U.S. Sen. Marsha Blackburn has warned that China's efforts to clamp down on its Uighur population is a grim "preview" of its intent worldwide as a fellow lawmaker announced legislation Monday specifically calling out Beijing for forced labor.
"The Chinese Government is putting blind folded Uyghurs with shaven heads onto trains going to detention camps. All because Uyghurs are Muslim.

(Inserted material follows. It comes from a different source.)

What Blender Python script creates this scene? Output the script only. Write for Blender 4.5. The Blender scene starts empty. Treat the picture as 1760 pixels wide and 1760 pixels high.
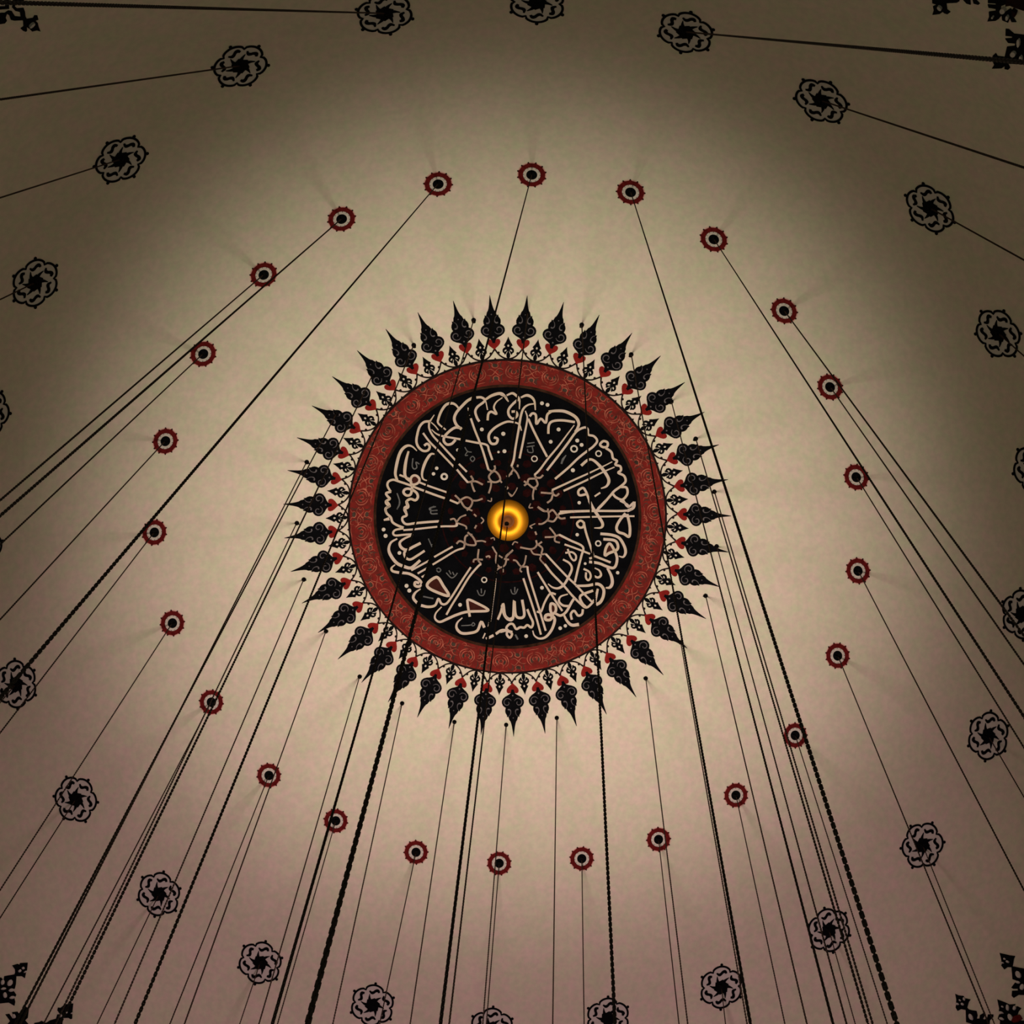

This is eerily familiar," she said on Twitter, using an alternative spelling for Uighur.
"The Chinese surveillance state being used to send Muslim Uyghurs to concentration camps is a preview of the electronic tyranny they one day seek to impose on the entire world," the Republican from Tennessee added.
Her comments came after video surfaced of prisoners shackled in chains being forced onto trains in the autonomous Xinjiang region in northwestern China, home to the Uighur minority, in what looked like a prisoner transfer.
The detainees had their heads completely shaven and were sitting in rows wearing blue-and-yellow uniforms before being taken away by police.
Human rights groups and Western governments have been vocal in condemning China's widespread abuses against the Uighurs.
The condemnations have focused on what China calls re-education camps, as well as allegations of mass, systemic forced sterilization. The camps, in particular, have been sharply criticized over allegations that they are fronts for forced labor and political indoctrination.
Sen. Josh Hawley, a Republican from Missouri, announced Monday that he is introducing legislation that mandates corporations audit their supply chains to ensure they are free of slave labor. He pointed specifically to the camps, saying at least 80 international firms "have been tied to forced Uighur labor in China."
Those include Nike, Adidas, Puma, Lenovo and Samsung, he said.
"If corporate America wants to be the face of social change today, they should have to certify they are completely slave-free," said Hawley. "If they refuse to do so, they should pay the price. That's social responsibility."
The Xinjiang region is home to around 10 million Uighurs. The Turkic Muslim group, which makes up around 45% of Xinjiang's population, has long accused China's authorities of cultural, religious and economic discrimination.
Up to 1 million people, or about 7% of the Muslim population in Xinjiang, have been incarcerated in an expanding network of "political re-education" camps, according to U.S. officials and United Nations experts.